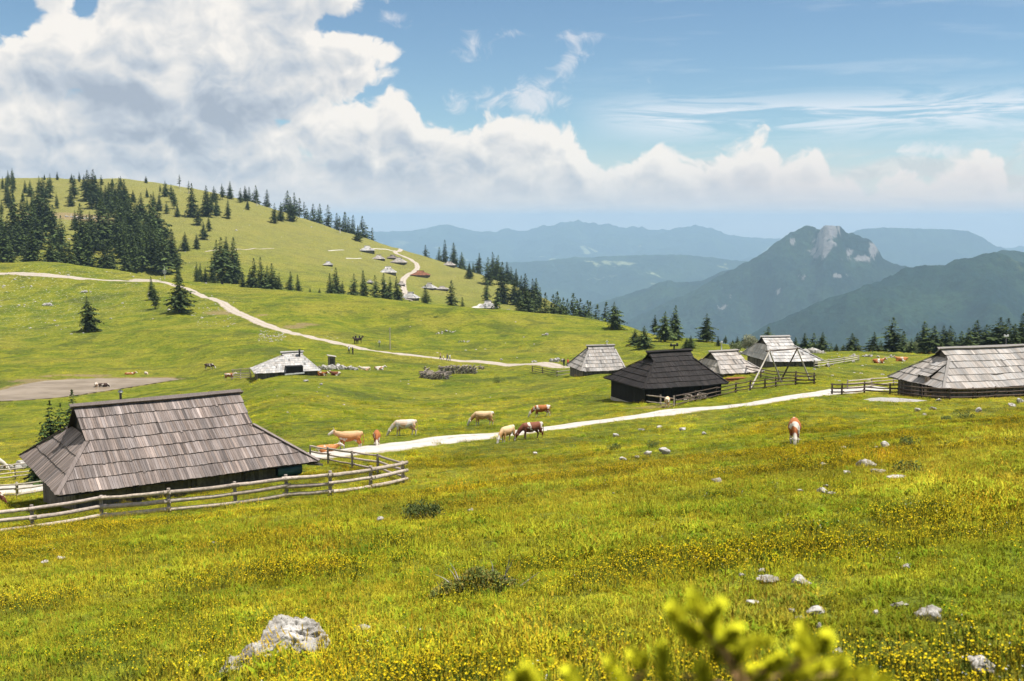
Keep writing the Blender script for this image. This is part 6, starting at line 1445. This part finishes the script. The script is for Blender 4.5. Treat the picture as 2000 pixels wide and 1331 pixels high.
def free(X, D):
    k = np.array([(int(math.floor(x / _cell)), int(math.floor(d / _cell))) not in _road for x, d in zip(X, D)])
    for q in Q.values():
        cx, cy_, _, yaw, a, b = q[:6]; dx, dy = X - cx, D - cy_
        lx, ly = dx * math.cos(yaw) + dy * math.sin(yaw), -dx * math.sin(yaw) + dy * math.cos(yaw)
        k &= ~((np.abs(lx) < a - .9) & (np.abs(ly) < b - .7))
    p = ground(1742, 782); k &= ((X - p.x) / 3.0) ** 2 + ((D - p.y) / 2.2) ** 2 > 1
    k &= ~((X > px_.min()) & (X < px_.max()) & (D > py_.min() - 1) & (D < py_.max() + 1))
    return k & offrock(X, D)
JP = ground(925, 1160)
def offrock(X, D):
    k = ((X - JP.x) / (80 * JP.y / F)) ** 2 + ((D - JP.y) / .35) ** 2 > 1
    for (x, y, r) in ROCKS: k &= (X - x) ** 2 + ((D - y) * 1.0 + r * .25) ** 2 > (r * .92 + .03) ** 2
    return k
RS = np.random.RandomState(5)
def wedge(n, d0, d1, um=.60):
    d = np.sqrt(RS.rand(n) * (d1 ** 2 - d0 ** 2) + d0 ** 2); return (RS.rand(n) * 2 - 1) * (um * d + 1.5), d
def scatter_obj(name, label, coll, X, D, S, idx, vary):
    n = len(X); me = bpy.data.meshes.new(name); me.vertices.add(n)
    Z = height(X, D); me.vertices.foreach_set('co', np.stack([X, D, Z], -1).reshape(-1).astype(np.float32))
    a = me.attributes.new('rot', 'FLOAT_VECTOR', 'POINT'); rv = np.stack([RS.randn(n) * .12, RS.randn(n) * .12, RS.rand(n) * 6.283], -1); a.data.foreach_set('vector', rv.reshape(-1).astype(np.float32))
    a = me.attributes.new('scl', 'FLOAT_VECTOR', 'POINT'); a.data.foreach_set('vector', S.reshape(-1).astype(np.float32))
    a = me.attributes.new('idx', 'INT', 'POINT'); a.data.foreach_set('value', idx.astype(np.int32))
    a = me.attributes.new('vary', 'FLOAT_COLOR', 'POINT'); a.data.foreach_set('color', np.concatenate([vary, np.ones((n, 1))], 1).reshape(-1).astype(np.float32))
    o = link(name, me); tag(o, label, None, None, 'stuff')
    ng = bpy.data.node_groups.new(name, 'GeometryNodeTree'); ng.interface.new_socket('g', in_out='INPUT', socket_type='NodeSocketGeometry'); ng.interface.new_socket('g', in_out='OUTPUT', socket_type='NodeSocketGeometry')
    N = ng.nodes; L = ng.links; gi, go = N.new('NodeGroupInput'), N.new('NodeGroupOutput')
    ci = N.new('GeometryNodeCollectionInfo'); ci.inputs['Collection'].default_value = coll; ci.inputs['Separate Children'].default_value = True; ci.inputs['Reset Children'].default_value = True
    ip = N.new('GeometryNodeInstanceOnPoints'); ip.inputs['Pick Instance'].default_value = True
    def na(nm, ty): x = N.new('GeometryNodeInputNamedAttribute'); x.data_type = ty; x.inputs[0].default_value = nm; return x.outputs[0]
    L.new(gi.outputs[0], ip.inputs['Points']); L.new(ci.outputs[0], ip.inputs['Instance']); L.new(na('idx', 'INT'), ip.inputs['Instance Index'])
    L.new(na('rot', 'FLOAT_VECTOR'), ip.inputs['Rotation']); L.new(na('scl', 'FLOAT_VECTOR'), ip.inputs['Scale']); L.new(ip.outputs[0], go.inputs[0])
    md = o.modifiers.new('scatter', 'NODES'); md.node_group = ng; return o
XS, DS, SS, VS = [], [], [], []
for (n, d0, d1, s0, s1) in [(9500, 3.5, 14, .75, 1.25), (15000, 14, 32, .95, 1.6), (20000, 32, 75, 1.3, 2.3), (26000, 75, 150, 1.6, 3.0), (9000, 150, 300, 2.2, 4.2)]:
    X, D = wedge(n, d0, d1); k = free(X, D) if d1 > 50 else offrock(X, D); X, D = X[k], D[k]; n = len(X)
    lush = sstep(.05, .5, fbm(X / 3.1, D / 3.1, 3, .55, 3)); s = (s0 + (s1 - s0) * RS.rand(n)) * (.7 + .7 * lush)
    hh = s * (.7 + .6 * RS.rand(n)) * (1 if d1 < 50 else .75 if d1 < 100 else .5)
    XS.append(X); DS.append(D); SS.append(np.stack([s, s, hh], -1))
    tv = (.78 + .42 * RS.rand(n)) * (1 + .45 * np.clip(fbm(X / 5.5 + 7, D / 4.0, 3, .6, 2), -.6, .6) * (.6 if d1 < 40 else 1)); ff = flower_field(X, D); VS.append(np.stack([tv * (1 + .22 * (RS.rand(n) - .4)) * (1 + .32 * ff), tv * (1 + .06 * ff), tv * (1 - .3 * ff)], -1))
X, D, S, V = np.concatenate(XS), np.concatenate(DS), np.concatenate(SS), np.concatenate(VS)
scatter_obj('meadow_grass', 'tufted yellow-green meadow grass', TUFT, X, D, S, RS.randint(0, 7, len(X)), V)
XS, DS, SS = [], [], []
for (n, d0, d1, s0, s1) in [(9000, 3.5, 14, .8, 1.1), (21000, 14, 32, .9, 1.25), (32000, 32, 70, 1.1, 1.8), (10000, 70, 118, 1.5, 2.2)]:
    X, D = wedge(n, d0, d1); f = flower_field(X, D); k = RS.rand(n) < (f ** 1.3 * (.85 if d1 < 20 else 1.0) + .015); k &= free(X, D)
    X, D = X[k], D[k]; s = s0 + (s1 - s0) * RS.rand(len(X)); XS.append(X); DS.append(D); SS.append(np.stack([s, s, s ** .6], -1))
X, D, S = np.concatenate(XS), np.concatenate(DS), np.concatenate(SS)
ix = np.where(RS.rand(len(X)) < np.where(X > 2, .07, .015), 5, RS.randint(0, 5, len(X)))
scatter_obj('meadow_flowers', 'yellow buttercups with a few white flowers in the grass', FLOW, X, D, S, ix, np.ones((len(X), 3)))
print('grass', N_TREE, len(X))
# ------------------------------------------------------------------ juniper mat with dry sticks in the foreground
p = ground(925, 1160); k = p.y / F
root = empty('juniper_bush', p); tag(root, 'sprawling half-dead juniper with bare dry sticks in the centre foreground', 'bush')
rnd = random.Random(8); mb = MB()
for _ in range(5200):
    u_ = rnd.uniform(-1, 1); x = u_ * 85 * k; y = rnd.gauss(0, 16) * k; hgt_ = max(.03, (62 * (1 - u_ * u_ * .8) * (.7 + .5 * float(perlin(np.array(u_ * 4.0), np.array(2.2))))) * k)
    z = rnd.random() ** .7 * hgt_; c_ = Vector((x, y, hz(p.x + x, p.y + y) - p.z + z)); d = Vector((rnd.gauss(0, 1), rnd.gauss(0, 1), rnd.gauss(.7, .7))).normalized(); s_ = d.cross(Vector((rnd.gauss(0, 1), rnd.gauss(0, 1), rnd.gauss(0, 1)))).normalized()
    L_ = rnd.uniform(.03, .06); tv = rnd.uniform(.6, 1.7); br = rnd.random() < .3
    mb.face((c_ - s_ * .004, c_ + d * L_ * .5 + s_ * .008, c_ + d * L_, c_ + d * L_ * .5 - s_ * .008), col=(tv * (1.9 if br else 1.2), tv * (1.1 if br else 1.1), tv))
mb.build('foliage', m_juniper, root)
for (x0, y0, x1, y1) in [(880, 1135, 848, 1118), (890, 1130, 872, 1105), (896, 1128, 876, 1093), (964, 1112, 958, 1086), (990, 1112, 998, 1074), (993, 1110, 1004, 1084), (858, 1160, 851, 1135), (950, 1130, 1016, 1125), (1020, 1140, 1060, 1112)]:
    mb = MB(); a = Vector(((x0 - 925) * k, rnd.uniform(-.05, .05), (1160 - y0) * k * .92)); e = Vector(((x1 - 925) * k, rnd.uniform(-.08, .08), (1160 - y1) * k * .95)); m_ = a.lerp(e, .5) + Vector((.01, 0, .008))
    mb.tube([a - (e - a) * .5, a, m_, e], [.008, .007, .005, .002], 6); mb.build('stick', m_dead, root, True)
# ------------------------------------------------------------------ sapling right in front of the lens
m_shoot, t, b, out = newmat('new_spruce_shoots')
c = t.vmath('MULTIPLY', t.mix(t.noise(t.pos(), 60, 2), (.56, .60, .03), (.74, .68, .04)), t.attr('tint'))
df = t.new('ShaderNodeBsdfDiffuse'); t.put(df.inputs[0], c); t.put(df.inputs['Normal'], t.vmath('NORMALIZE', t.vmath('ADD', t.vmath('SCALE', t.new('ShaderNodeNewGeometry').outputs['Normal'], None, .5), (0.3, -.2, 1.0))))
tr = t.new('ShaderNodeBsdfTranslucent'); t.put(tr.inputs[0], c); mx = t.new('ShaderNodeMixShader'); mx.inputs[0].default_value = .4
t.l.new(df.outputs[0], mx.inputs[1]); t.l.new(tr.outputs[0], mx.inputs[2]); t.l.new(mx.outputs[0], out.inputs[0])
m_oldn = leafmat('old_spruce_needles', (.14, .20, .02), (.28, .32, .03), rnd=.05, scale=20)
m_twig = simple('reddish_twig', (.42, .25, .13), var=.3, scale=30)
Ds_ = 1.25
bx = ucol(1440, 1331) * Ds_; zb = hz(bx, Ds_); root = empty('spruce_sapling', (bx, Ds_, zb)); tag(root, 'out-of-focus young spruce with bright yellow-green shoots at the bottom edge', 'sapling')
O_ = Vector((bx, Ds_, zb)); rnd = random.Random(12)
def shoot(mb, a, e, rad, nn):
    d = (e - a); L_ = d.length; d = d.normalized(); u_ = d.cross(Vector((.3, .9, .2))).normalized(); v_ = d.cross(u_)
    for _ in range(nn):
        t_ = rnd.random(); an = rnd.random() * 6.283; o_ = (u_ * math.cos(an) + v_ * math.sin(an)); q_ = a + d * L_ * t_; ln = rad * (1.0 - .35 * t_) * rnd.uniform(.7, 1.2); s_ = d.cross(o_) * .0028
        tip = q_ + o_ * ln + d * ln * .75; tv = rnd.uniform(.75, 1.25); mb.face((q_ - s_, q_ + s_, tip + s_ * .4, tip - s_ * .4), col=(tv, tv, tv))
def P3(x, y, dd=0.0): D = Ds_ + dd; return Vector((ucol(x, y) * D, D, ratio(y) * D)) - O_
st = MB(); st.tube([Vector((0, 0, -.05)), Vector((.01, 0, .45)), P3(1455, 1345), P3(1440, 1290)], [.012, .010, .006, .004], 8); st.build('stem', m_twig, root, True)
new, old, tw = MB(), MB(), MB()
SH_ = [(1370, 1200, 1350, 1162, 0), (1330, 1215, 1314, 1185, .02), (1380, 1225, 1408, 1180, 0), (1360, 1240, 1330, 1225, .01), (1400, 1262, 1392, 1222, .02), (1412, 1262, 1440, 1228, 0), (1440, 1262, 1505, 1250, -.02), (1395, 1290, 1420, 1262, .02), (1430, 1300, 1452, 1268, .0), (1350, 1262, 1368, 1232, .03),
       (1590, 1275, 1563, 1228, 0), (1600, 1275, 1618, 1243, .01), (1575, 1290, 1560, 1262, .03), (1610, 1298, 1650, 1290, 0), (1640, 1318, 1700, 1312, 0), (1680, 1330, 1735, 1325, .02), (1560, 1320, 1610, 1303, -.02), (1500, 1310, 1530, 1283, 0), (1480, 1330, 1500, 1300, .02), (1530, 1335, 1570, 1318, 0),
       (1300, 1335, 1292, 1258, .01), (1262, 1300, 1235, 1278, .03), (1225, 1345, 1190, 1290, 0), (1130, 1345, 1110, 1312, 0), (1050, 1345, 1030, 1302, .01), (1040, 1345, 1005, 1325, .01), (1590, 1345, 1640, 1330, 0), (1440, 1340, 1470, 1310, .02), (1380, 1340, 1370, 1300, .02)]
for (x0, y0, x1, y1, dd) in SH_:
    a, e = P3(x0, y0, dd), P3(x1, y1, dd - .01); shoot(new, a - (e - a) * .15, e, .0145, 120)
for (x0, y0, x1, y1, dd) in [(1450, 1345, 1365, 1215, .01), (1450, 1330, 1560, 1290, .01), (1480, 1345, 1600, 1285, .02), (1440, 1310, 1400, 1255, 0), (1560, 1345, 1660, 1310, .02), (1300, 1345, 1290, 1290, .02), (1230, 1345, 1262, 1310, .03), (1420, 1345, 1330, 1320, .02)]:
    a, e = P3(x0, y0, dd), P3(x1, y1, dd); tw.tube([a, a.lerp(e, .5) + Vector((0, 0, .004)), e], [.0045, .0035, .002], 6); shoot(old, a, e, .010, 40)
sn = new.build('new_shoots', m_shoot, root); old.build('old_needles', m_oldn, root); tw.build('twig', m_twig, root, True)
# a low base of the sapling reaching the ground
bs = MB()
for k in range(14):
    z = .06 + k * .035; an = k * 2.4; e = Vector((math.cos(an) * (.30 - z * .3), math.sin(an) * (.22 - z * .25) * .6, z + .03)); shoot(bs, Vector((.004, 0, z)), e, .014, 120)
bs.build('lower_boughs', m_oldn, root)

What is expected: Pick out every line with the string "randint" and copy it.

Answer for the task:
scatter_obj('meadow_grass', 'tufted yellow-green meadow grass', TUFT, X, D, S, RS.randint(0, 7, len(X)), V)
ix = np.where(RS.rand(len(X)) < np.where(X > 2, .07, .015), 5, RS.randint(0, 5, len(X)))